=== Supplied material ===

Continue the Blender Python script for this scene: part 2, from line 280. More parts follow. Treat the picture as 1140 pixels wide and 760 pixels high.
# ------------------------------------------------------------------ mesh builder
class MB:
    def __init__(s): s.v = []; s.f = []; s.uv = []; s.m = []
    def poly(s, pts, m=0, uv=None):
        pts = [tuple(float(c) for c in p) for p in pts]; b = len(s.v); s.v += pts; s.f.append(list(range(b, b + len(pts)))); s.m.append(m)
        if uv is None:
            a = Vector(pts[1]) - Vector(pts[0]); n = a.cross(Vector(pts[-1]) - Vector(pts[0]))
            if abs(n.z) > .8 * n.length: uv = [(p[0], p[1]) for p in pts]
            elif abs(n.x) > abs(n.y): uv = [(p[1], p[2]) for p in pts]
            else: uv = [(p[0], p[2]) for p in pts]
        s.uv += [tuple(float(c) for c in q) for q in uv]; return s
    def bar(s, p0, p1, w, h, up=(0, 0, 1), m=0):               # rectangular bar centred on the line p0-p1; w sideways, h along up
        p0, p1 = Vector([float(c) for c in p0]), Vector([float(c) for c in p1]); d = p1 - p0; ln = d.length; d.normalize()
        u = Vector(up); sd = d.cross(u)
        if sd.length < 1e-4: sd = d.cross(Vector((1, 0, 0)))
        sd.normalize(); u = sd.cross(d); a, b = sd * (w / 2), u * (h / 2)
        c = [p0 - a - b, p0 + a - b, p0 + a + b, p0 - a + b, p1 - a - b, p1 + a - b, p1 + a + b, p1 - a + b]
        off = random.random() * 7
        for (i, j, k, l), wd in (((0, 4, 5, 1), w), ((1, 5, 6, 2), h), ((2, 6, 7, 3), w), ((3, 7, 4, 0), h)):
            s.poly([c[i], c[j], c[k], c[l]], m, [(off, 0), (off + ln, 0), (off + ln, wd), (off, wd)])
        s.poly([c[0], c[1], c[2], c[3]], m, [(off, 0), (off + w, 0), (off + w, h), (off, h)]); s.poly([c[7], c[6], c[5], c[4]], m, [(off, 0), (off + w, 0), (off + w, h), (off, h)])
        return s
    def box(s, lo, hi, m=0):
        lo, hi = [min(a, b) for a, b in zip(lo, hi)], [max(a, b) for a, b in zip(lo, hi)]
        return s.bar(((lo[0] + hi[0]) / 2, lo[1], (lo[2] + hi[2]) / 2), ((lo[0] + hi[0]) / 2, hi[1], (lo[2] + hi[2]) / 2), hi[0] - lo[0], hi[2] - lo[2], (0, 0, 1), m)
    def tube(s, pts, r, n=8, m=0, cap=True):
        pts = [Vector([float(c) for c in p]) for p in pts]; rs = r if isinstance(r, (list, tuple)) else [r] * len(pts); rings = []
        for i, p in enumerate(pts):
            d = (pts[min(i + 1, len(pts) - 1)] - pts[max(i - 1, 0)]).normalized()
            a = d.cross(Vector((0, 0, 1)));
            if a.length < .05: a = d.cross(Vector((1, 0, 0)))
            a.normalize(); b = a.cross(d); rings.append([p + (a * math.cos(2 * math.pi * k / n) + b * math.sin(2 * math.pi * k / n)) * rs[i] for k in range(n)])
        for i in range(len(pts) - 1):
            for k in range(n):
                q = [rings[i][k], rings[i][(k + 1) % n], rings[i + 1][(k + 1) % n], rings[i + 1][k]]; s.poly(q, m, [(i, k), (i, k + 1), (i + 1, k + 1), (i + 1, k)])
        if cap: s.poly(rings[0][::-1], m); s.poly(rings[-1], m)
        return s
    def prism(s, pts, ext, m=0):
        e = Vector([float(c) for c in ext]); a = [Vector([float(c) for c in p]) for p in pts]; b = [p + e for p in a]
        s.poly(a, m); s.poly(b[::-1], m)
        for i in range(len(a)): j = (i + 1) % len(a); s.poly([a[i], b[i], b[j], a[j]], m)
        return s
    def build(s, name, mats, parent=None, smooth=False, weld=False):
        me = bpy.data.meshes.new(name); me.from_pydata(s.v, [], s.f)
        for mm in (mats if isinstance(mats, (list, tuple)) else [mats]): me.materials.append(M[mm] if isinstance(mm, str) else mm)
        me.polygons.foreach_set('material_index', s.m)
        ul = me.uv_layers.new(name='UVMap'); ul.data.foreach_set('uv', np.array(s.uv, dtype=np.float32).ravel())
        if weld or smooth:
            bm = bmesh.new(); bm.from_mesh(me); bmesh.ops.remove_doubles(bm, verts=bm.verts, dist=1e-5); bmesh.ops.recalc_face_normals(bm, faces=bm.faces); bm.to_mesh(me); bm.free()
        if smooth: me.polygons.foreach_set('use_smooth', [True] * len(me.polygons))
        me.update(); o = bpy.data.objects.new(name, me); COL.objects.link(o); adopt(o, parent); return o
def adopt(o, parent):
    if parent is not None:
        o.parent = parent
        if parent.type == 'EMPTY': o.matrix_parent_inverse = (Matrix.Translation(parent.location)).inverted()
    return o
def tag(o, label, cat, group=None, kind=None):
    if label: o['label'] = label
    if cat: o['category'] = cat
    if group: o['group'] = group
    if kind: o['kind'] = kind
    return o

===

Short task :: All of the material above needs to be copied exactly.

Correct result ::
Continue the Blender Python script for this scene: part 2, from line 280. More parts follow. Treat the picture as 1140 pixels wide and 760 pixels high.
# ------------------------------------------------------------------ mesh builder
class MB:
    def __init__(s): s.v = []; s.f = []; s.uv = []; s.m = []
    def poly(s, pts, m=0, uv=None):
        pts = [tuple(float(c) for c in p) for p in pts]; b = len(s.v); s.v += pts; s.f.append(list(range(b, b + len(pts)))); s.m.append(m)
        if uv is None:
            a = Vector(pts[1]) - Vector(pts[0]); n = a.cross(Vector(pts[-1]) - Vector(pts[0]))
            if abs(n.z) > .8 * n.length: uv = [(p[0], p[1]) for p in pts]
            elif abs(n.x) > abs(n.y): uv = [(p[1], p[2]) for p in pts]
            else: uv = [(p[0], p[2]) for p in pts]
        s.uv += [tuple(float(c) for c in q) for q in uv]; return s
    def bar(s, p0, p1, w, h, up=(0, 0, 1), m=0):               # rectangular bar centred on the line p0-p1; w sideways, h along up
        p0, p1 = Vector([float(c) for c in p0]), Vector([float(c) for c in p1]); d = p1 - p0; ln = d.length; d.normalize()
        u = Vector(up); sd = d.cross(u)
        if sd.length < 1e-4: sd = d.cross(Vector((1, 0, 0)))
        sd.normalize(); u = sd.cross(d); a, b = sd * (w / 2), u * (h / 2)
        c = [p0 - a - b, p0 + a - b, p0 + a + b, p0 - a + b, p1 - a - b, p1 + a - b, p1 + a + b, p1 - a + b]
        off = random.random() * 7
        for (i, j, k, l), wd in (((0, 4, 5, 1), w), ((1, 5, 6, 2), h), ((2, 6, 7, 3), w), ((3, 7, 4, 0), h)):
            s.poly([c[i], c[j], c[k], c[l]], m, [(off, 0), (off + ln, 0), (off + ln, wd), (off, wd)])
        s.poly([c[0], c[1], c[2], c[3]], m, [(off, 0), (off + w, 0), (off + w, h), (off, h)]); s.poly([c[7], c[6], c[5], c[4]], m, [(off, 0), (off + w, 0), (off + w, h), (off, h)])
        return s
    def box(s, lo, hi, m=0):
        lo, hi = [min(a, b) for a, b in zip(lo, hi)], [max(a, b) for a, b in zip(lo, hi)]
        return s.bar(((lo[0] + hi[0]) / 2, lo[1], (lo[2] + hi[2]) / 2), ((lo[0] + hi[0]) / 2, hi[1], (lo[2] + hi[2]) / 2), hi[0] - lo[0], hi[2] - lo[2], (0, 0, 1), m)
    def tube(s, pts, r, n=8, m=0, cap=True):
        pts = [Vector([float(c) for c in p]) for p in pts]; rs = r if isinstance(r, (list, tuple)) else [r] * len(pts); rings = []
        for i, p in enumerate(pts):
            d = (pts[min(i + 1, len(pts) - 1)] - pts[max(i - 1, 0)]).normalized()
            a = d.cross(Vector((0, 0, 1)));
            if a.length < .05: a = d.cross(Vector((1, 0, 0)))
            a.normalize(); b = a.cross(d); rings.append([p + (a * math.cos(2 * math.pi * k / n) + b * math.sin(2 * math.pi * k / n)) * rs[i] for k in range(n)])
        for i in range(len(pts) - 1):
            for k in range(n):
                q = [rings[i][k], rings[i][(k + 1) % n], rings[i + 1][(k + 1) % n], rings[i + 1][k]]; s.poly(q, m, [(i, k), (i, k + 1), (i + 1, k + 1), (i + 1, k)])
        if cap: s.poly(rings[0][::-1], m); s.poly(rings[-1], m)
        return s
    def prism(s, pts, ext, m=0):
        e = Vector([float(c) for c in ext]); a = [Vector([float(c) for c in p]) for p in pts]; b = [p + e for p in a]
        s.poly(a, m); s.poly(b[::-1], m)
        for i in range(len(a)): j = (i + 1) % len(a); s.poly([a[i], b[i], b[j], a[j]], m)
        return s
    def build(s, name, mats, parent=None, smooth=False, weld=False):
        me = bpy.data.meshes.new(name); me.from_pydata(s.v, [], s.f)
        for mm in (mats if isinstance(mats, (list, tuple)) else [mats]): me.materials.append(M[mm] if isinstance(mm, str) else mm)
        me.polygons.foreach_set('material_index', s.m)
        ul = me.uv_layers.new(name='UVMap'); ul.data.foreach_set('uv', np.array(s.uv, dtype=np.float32).ravel())
        if weld or smooth:
            bm = bmesh.new(); bm.from_mesh(me); bmesh.ops.remove_doubles(bm, verts=bm.verts, dist=1e-5); bmesh.ops.recalc_face_normals(bm, faces=bm.faces); bm.to_mesh(me); bm.free()
        if smooth: me.polygons.foreach_set('use_smooth', [True] * len(me.polygons))
        me.update(); o = bpy.data.objects.new(name, me); COL.objects.link(o); adopt(o, parent); return o
def adopt(o, parent):
    if parent is not None:
        o.parent = parent
        if parent.type == 'EMPTY': o.matrix_parent_inverse = (Matrix.Translation(parent.location)).inverted()
    return o
def tag(o, label, cat, group=None, kind=None):
    if label: o['label'] = label
    if cat: o['category'] = cat
    if group: o['group'] = group
    if kind: o['kind'] = kind
    return o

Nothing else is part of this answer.